What I discovered from Yvette is an idea of who he was before he emigrated from Holland. He was born Adriaan Zuijdweg on 3 January 1871 in Goes, Zeeland, the Netherlands. He was a “letterzetter,” compositor or typesetter–possibly for a newspaper. This fits with a photo I published on an earlier post of Adrian Sr. and another relative working on a newspaper in Kalamazoo.

Printshop at Holland American newspaper, 1899
Adrian Zuidweg 3rd from left; Lou Leeuwenhoek 5th from left
So it seems that Adrian took his typesetter skills to the United States, but decided to become an American “entrepreneur” by opening the fish market.
According to Yvette, it was in the United States that he lost the other “a” in his first name and the j in Zuijdweg–becoming Adrian Zuidweg.
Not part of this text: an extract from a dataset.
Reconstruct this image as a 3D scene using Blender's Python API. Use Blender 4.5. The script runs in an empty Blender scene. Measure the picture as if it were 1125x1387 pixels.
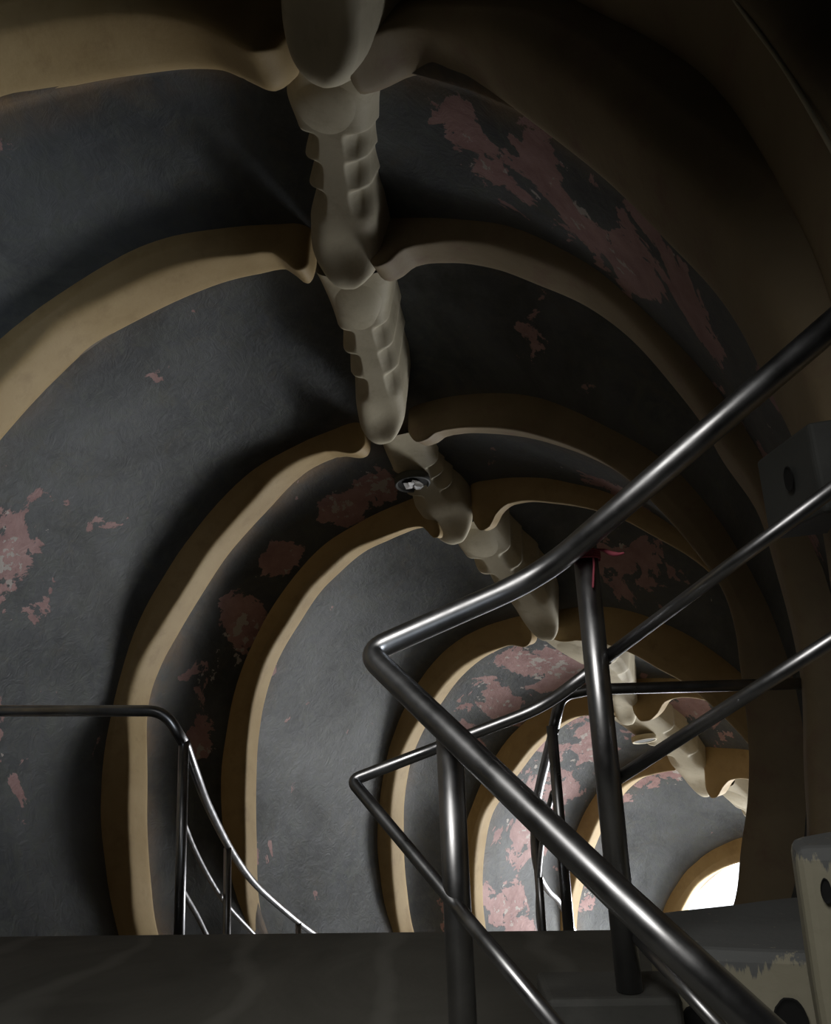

The son he eventually had in 1980 was also named Adrian Zuidweg (no middle name, which is according to Yvette the Dutch tradition) and it was young Adrian who eventually changed the ice cream parlor into a Sunoco gas station.
One of the photos I have yet to know more about is one of him in what Grandpa said was his Dutch army uniform.
Four years after emigrating from the Netherlands for “amelioration of existence,” Adriaan/Adrian married my great-grandmother Cora Wilhelmina DeKorn. The date was 18 May 1897 and the place was Kalamazoo (of course).